CHR is a specific programming language, but, like most modern programming languages, it can be linked with other programming languages for use in a larger system. This is what has become of logic programming since the paradigm hit the headlines when the Japanese Fifth Generation Project adopted it in the 1980s, and was then dismissed as a failure. The project failed partly because it was wildly overambitious, but one spinoff from it has recently emerged as useful. The programming language Erlang, currently promoted as the best prospect for controlling multicore architectures, owes its origin to the logic programming work of the 1980s. Erlang hid its logic programming origins, but CHR adheres directly to the logic programming ideal of a programming language: statements in the language are viewed as clauses in predicate logic, and its execution model as logical proof.

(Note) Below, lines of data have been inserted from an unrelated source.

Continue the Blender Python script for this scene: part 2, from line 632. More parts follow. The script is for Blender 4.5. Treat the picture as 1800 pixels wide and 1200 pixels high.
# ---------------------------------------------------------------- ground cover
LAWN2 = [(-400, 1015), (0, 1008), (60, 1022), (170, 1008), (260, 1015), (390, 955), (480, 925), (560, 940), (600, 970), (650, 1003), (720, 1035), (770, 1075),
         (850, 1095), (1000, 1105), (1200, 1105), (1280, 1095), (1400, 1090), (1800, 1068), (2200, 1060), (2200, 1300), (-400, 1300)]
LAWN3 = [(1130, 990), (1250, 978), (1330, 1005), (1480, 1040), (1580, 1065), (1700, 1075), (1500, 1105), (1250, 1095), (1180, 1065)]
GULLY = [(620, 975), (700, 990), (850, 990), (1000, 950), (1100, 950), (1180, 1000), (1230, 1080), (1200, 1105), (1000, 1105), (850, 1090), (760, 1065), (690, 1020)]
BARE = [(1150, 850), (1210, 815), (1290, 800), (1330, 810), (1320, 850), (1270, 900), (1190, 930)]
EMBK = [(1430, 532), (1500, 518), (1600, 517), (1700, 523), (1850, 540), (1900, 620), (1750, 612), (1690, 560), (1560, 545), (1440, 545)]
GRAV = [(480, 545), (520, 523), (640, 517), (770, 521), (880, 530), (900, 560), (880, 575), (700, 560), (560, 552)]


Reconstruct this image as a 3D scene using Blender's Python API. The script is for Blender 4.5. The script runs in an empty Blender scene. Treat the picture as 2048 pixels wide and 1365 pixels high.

Most people who know of logic programming think of it as synonymous with Prolog, but Prolog is a case of the prototype that never got thrown away. Prolog was meant to be a simple demonstration, with just a crude depth-first/backtracking search algorithm. The intention was that once Prolog demonstrated the possibility of logic programming, programming languages that captured more fully predicate logic and its variety of proof techniques would be developed. Experimental languages closer to the ideal of programming as logic were proposed, but none replaced Prolog for practical use. Perhaps Prolog’s very simple operational model explains its longevity, while languages closer to full logic, but with more complex operational models, fade.

CHR needs to be considered in this context. Programs in CHR have a similarity to programs in Prolog, but, whereas Prolog only has rules for logical consequence, CHR has rules for logical equivalence and “simpigation” rules that combine both. Logical equivalence enables facts to be removed from the store; this, with the propagation of logical consequence, transforms the store to a state where the answers are given and new facts are derived as logical consequences of the facts and constraints already known. The operational semantics that order the application of these rules make the full programming language.

One of the papers gives an extension where the rules may include both disjunction and conjunction. Another gives an extension with probabilistic abductive reasoning, which means suggesting a possible but not provable fact as the most-likely explanation for an observed situation.

The book demonstrates the considerable effort put into developing CHR, but leaves me feeling that it needs to be balanced by wider promotion, to see if it can stand up as a genuinely useful tool.